This week’s Project Create, inspired by graduating students everywhere.
This is the moment. Standing at the entrance to an upper-level aisle, gazing down on the Key Arena floor, where everything is set up for the commencement ceremony that will start in about two hours. No one’s seated yet, the staff’s still working last-minute details while faculty and VIP’s get robed. The place is waiting, and it’s quiet, except for a hum from the hall outside.
For anyone who works in higher education, the weeks and days before commencement can be fraught – classes are finishing, grades have to be posted, grade point averages calculated, final counts of attendees need to be obtained, celebration dinners, brunches, photograph sessions need to be arranged. Year-end details abound and demand tending, and the usual swirl of political intrigue and posturing does not slow down one bit to allow for it.
The day of commencement at my university, awards are handed out at a morning event, and the long (or brief) speeches of gratitude do not belie the jockeying and elbowing that went on behind the scenes. Everyone smiles and shakes hands. Everyone has too much coffee.
I always make sure to sneak away for the moment, though I’m never sure exactly when or where it will come. This year it came as I stood at that upper-level entry and stared at the empty floor, the stage with its banners like an altar, the rows of chairs like pews. In the near-quiet everything that comes before and after commencement falls away, and I’m astonished at the spectacle: a ritual to celebrate learning, and those who have spent the last several years of their lives devoted to it. To celebrate the simple yet dangerous fact that learning transforms individuals, their communities, and by extension, the world.
Are we only preparing the privileged to become more elite? Some colleges are. Mine reaches out to middle-class, working adults who need to advance careers (or get jobs); who aspire to be teachers, counselors, and non-profit leaders; who need to study online because they are caring for teenagers and elderly parents and oh, by the way, my boss says I have to go on a business trip tomorrow; who are the first in their families to attend college. They are not, for the most part, destitute; but they are not, for the most part, the one percent, either. Some want to join the one percent; many would be thrilled to feel their jobs a bit more secure, or to get their first classroom teaching assignment, or to land a position in the county mental health system.
In any case, we are here together to celebrate the one thing they all have in common: the completion of one phase of learning, recognized by an associate’s, bachelor’s, or master’s degree; and the commencement of the next phase of learning, whatever that will be for them – another degree, or a stint in real life, or both.
It amazes me that we convert an entire arena for this purpose, in this day and age. Learning still holds magic enough to do that.
Then the noise takes over – the graduates are lining up, the music is starting, and I’m late to get my cap and gown on and join the faculty for the processional. I run to join the happy chaos.

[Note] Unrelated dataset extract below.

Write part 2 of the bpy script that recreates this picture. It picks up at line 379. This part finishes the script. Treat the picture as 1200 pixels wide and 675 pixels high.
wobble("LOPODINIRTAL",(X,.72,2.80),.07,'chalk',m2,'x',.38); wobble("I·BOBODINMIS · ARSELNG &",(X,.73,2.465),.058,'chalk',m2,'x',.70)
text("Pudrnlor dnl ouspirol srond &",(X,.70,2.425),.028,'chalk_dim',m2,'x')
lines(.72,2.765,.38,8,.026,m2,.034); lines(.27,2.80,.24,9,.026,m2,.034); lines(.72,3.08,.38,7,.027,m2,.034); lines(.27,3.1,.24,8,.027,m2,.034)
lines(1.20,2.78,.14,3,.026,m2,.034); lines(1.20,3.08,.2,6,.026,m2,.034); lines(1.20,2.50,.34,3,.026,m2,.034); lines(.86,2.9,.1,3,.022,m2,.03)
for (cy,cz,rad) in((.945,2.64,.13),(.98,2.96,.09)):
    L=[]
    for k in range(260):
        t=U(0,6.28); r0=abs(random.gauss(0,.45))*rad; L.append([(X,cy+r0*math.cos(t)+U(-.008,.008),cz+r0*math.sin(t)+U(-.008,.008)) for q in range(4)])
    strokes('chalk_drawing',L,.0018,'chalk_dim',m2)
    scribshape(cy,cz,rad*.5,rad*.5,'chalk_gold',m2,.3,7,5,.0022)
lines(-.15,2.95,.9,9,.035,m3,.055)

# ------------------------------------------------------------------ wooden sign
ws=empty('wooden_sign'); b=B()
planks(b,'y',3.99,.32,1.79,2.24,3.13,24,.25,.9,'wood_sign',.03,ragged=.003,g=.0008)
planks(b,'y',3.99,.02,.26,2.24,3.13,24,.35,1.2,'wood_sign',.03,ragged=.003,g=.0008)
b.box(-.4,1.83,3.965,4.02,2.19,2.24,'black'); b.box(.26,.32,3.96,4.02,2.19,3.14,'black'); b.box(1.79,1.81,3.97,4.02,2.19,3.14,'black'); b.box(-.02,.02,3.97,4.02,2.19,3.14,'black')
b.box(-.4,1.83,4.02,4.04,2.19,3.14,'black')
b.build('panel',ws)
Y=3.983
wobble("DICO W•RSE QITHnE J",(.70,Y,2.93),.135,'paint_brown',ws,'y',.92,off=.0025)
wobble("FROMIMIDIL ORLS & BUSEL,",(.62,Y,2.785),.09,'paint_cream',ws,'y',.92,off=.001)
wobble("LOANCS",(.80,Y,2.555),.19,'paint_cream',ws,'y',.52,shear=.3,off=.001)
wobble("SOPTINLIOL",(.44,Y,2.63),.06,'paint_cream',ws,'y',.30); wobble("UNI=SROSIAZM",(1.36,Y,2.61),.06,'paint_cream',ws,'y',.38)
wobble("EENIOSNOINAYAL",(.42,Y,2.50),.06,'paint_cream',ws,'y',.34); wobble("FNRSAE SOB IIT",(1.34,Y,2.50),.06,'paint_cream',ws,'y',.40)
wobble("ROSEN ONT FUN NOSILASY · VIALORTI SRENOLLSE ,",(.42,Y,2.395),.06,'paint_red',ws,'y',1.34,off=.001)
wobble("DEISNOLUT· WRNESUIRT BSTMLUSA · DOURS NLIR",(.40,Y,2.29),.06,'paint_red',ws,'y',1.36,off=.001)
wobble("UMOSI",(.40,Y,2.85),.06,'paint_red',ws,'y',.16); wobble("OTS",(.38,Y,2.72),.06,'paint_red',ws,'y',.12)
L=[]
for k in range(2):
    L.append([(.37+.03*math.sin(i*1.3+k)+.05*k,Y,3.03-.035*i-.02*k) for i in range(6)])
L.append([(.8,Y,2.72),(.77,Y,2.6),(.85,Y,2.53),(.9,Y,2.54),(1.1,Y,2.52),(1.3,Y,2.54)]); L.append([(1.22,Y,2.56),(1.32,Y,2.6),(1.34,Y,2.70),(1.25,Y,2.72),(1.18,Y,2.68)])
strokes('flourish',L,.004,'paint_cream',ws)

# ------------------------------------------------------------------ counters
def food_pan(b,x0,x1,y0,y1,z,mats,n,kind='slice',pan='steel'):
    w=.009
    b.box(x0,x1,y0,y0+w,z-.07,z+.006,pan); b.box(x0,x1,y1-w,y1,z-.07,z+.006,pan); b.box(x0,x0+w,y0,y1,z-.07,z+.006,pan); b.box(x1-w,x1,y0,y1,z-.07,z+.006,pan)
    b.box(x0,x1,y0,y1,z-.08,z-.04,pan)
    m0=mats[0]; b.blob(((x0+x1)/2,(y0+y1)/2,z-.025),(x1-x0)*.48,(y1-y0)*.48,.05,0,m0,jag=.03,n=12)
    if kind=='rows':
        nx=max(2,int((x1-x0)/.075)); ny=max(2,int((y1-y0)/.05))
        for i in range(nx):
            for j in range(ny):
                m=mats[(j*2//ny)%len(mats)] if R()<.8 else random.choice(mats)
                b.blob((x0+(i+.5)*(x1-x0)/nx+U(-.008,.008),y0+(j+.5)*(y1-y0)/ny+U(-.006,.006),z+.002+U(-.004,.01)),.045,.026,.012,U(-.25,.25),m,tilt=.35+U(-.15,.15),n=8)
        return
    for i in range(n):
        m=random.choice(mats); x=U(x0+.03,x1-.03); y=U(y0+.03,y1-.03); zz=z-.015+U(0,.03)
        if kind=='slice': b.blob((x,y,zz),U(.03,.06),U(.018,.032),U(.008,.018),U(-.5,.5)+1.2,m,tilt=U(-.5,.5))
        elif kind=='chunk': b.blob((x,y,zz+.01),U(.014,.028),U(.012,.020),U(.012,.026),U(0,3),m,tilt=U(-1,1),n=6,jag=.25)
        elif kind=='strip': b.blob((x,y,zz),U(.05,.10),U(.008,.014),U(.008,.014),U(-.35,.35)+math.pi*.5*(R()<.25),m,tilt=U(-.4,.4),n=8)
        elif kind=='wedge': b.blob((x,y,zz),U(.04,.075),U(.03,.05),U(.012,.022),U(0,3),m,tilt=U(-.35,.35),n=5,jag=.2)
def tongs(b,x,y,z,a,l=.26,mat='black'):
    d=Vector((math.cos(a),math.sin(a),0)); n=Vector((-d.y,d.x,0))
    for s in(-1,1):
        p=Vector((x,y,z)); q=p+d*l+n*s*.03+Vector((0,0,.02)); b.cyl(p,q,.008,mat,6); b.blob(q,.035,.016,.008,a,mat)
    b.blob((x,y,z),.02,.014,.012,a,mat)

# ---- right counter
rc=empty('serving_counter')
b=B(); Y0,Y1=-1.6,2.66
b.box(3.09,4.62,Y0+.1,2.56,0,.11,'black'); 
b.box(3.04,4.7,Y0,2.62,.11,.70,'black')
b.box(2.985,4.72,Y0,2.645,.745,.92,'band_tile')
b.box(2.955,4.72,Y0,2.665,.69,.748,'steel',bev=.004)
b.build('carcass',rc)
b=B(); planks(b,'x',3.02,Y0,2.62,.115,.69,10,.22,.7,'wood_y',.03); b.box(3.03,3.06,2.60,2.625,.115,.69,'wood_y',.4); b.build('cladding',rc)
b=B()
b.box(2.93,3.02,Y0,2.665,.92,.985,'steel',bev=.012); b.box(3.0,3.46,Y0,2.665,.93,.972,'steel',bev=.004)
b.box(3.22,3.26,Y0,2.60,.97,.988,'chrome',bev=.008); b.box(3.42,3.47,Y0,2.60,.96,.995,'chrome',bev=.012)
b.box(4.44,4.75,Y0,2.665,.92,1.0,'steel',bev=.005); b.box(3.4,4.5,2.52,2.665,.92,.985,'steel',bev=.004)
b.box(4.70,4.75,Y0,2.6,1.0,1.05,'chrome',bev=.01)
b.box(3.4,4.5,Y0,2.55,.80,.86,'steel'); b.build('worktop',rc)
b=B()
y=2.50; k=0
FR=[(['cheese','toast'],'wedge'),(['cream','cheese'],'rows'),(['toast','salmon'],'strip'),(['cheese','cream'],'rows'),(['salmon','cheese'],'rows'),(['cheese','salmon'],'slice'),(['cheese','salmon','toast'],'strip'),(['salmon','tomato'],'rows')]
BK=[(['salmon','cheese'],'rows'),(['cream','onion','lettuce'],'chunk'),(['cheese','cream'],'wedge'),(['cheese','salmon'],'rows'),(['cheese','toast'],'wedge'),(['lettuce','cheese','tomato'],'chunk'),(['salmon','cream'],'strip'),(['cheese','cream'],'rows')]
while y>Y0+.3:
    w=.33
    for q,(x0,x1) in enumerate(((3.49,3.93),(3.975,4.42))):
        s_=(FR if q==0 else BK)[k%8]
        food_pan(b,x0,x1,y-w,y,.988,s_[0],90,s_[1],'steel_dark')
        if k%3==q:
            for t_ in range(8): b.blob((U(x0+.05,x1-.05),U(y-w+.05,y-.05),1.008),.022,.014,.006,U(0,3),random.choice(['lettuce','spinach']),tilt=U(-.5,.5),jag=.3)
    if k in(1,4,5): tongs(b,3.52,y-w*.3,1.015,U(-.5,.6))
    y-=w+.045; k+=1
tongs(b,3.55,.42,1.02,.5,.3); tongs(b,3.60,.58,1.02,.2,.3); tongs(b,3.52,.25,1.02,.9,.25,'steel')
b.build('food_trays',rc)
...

By some stroke of luck, I get to sit in the first row of faculty, lining the ramp down from the stage where every graduate walks after shaking the university president’s hand. I see each face: many are beaming, eyes scanning the audience for their friends and families; some are watching the wooden ramp below them intently, as if they are walking on their six-inch heels for the first time; a few are gazing blankly into space, as if they are unsure what they see in front of them.
All of them are celebrating, and so am I.